--- What you have to do ---
Report every line in the listing below where the string "scene" shows up.

--- BEGIN ---

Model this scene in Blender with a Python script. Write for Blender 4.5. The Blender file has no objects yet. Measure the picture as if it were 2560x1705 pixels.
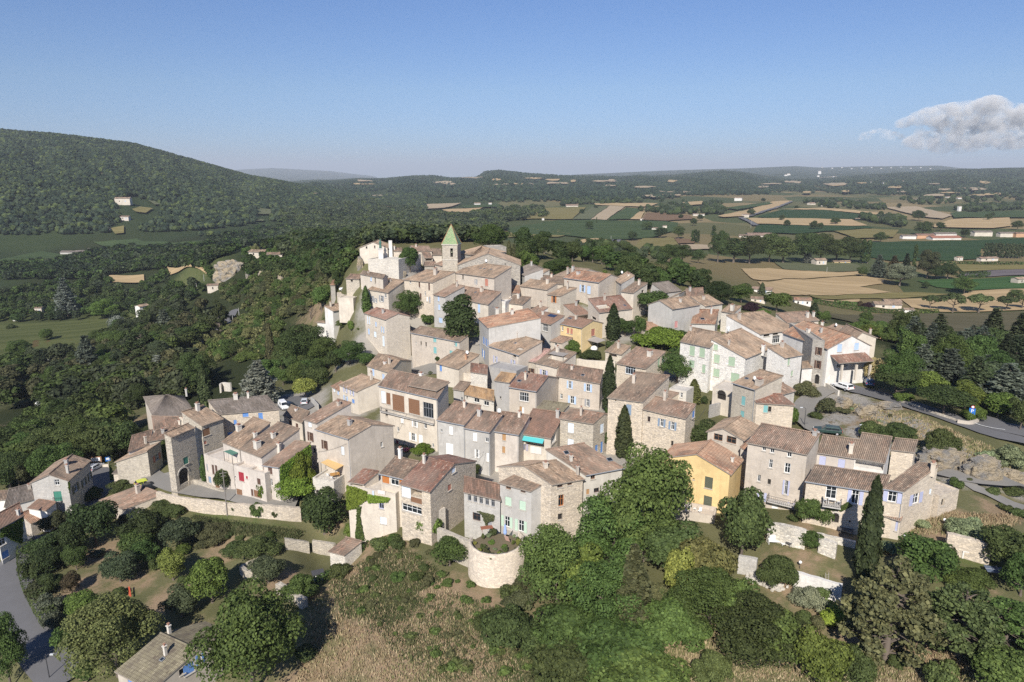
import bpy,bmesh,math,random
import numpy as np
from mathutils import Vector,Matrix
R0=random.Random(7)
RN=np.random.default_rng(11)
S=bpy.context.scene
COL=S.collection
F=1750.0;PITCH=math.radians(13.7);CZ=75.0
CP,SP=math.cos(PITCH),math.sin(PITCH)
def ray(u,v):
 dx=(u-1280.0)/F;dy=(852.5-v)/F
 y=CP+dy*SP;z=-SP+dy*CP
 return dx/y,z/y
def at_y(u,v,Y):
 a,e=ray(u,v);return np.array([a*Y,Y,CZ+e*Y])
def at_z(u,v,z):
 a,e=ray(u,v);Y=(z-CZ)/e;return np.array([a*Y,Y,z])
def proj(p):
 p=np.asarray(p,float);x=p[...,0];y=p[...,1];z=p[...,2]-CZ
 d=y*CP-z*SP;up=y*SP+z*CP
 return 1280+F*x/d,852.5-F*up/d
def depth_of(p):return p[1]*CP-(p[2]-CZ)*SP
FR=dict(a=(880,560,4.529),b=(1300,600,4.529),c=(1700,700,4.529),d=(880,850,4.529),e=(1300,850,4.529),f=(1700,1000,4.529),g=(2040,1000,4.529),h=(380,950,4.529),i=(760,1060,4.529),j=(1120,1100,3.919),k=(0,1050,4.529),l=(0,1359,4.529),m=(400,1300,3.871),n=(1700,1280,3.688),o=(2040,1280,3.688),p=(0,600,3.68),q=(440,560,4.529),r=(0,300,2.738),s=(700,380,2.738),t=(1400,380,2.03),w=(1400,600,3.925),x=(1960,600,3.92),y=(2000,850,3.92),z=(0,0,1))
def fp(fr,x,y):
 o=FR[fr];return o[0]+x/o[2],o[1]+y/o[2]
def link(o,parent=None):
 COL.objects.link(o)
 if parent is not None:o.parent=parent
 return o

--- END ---

--- Solution to the problem ---
Model this scene in Blender with a Python script. Write for Blender 4.5. The Blender file has no objects yet. Measure the picture as if it were 2560x1705 pixels.
S=bpy.context.scene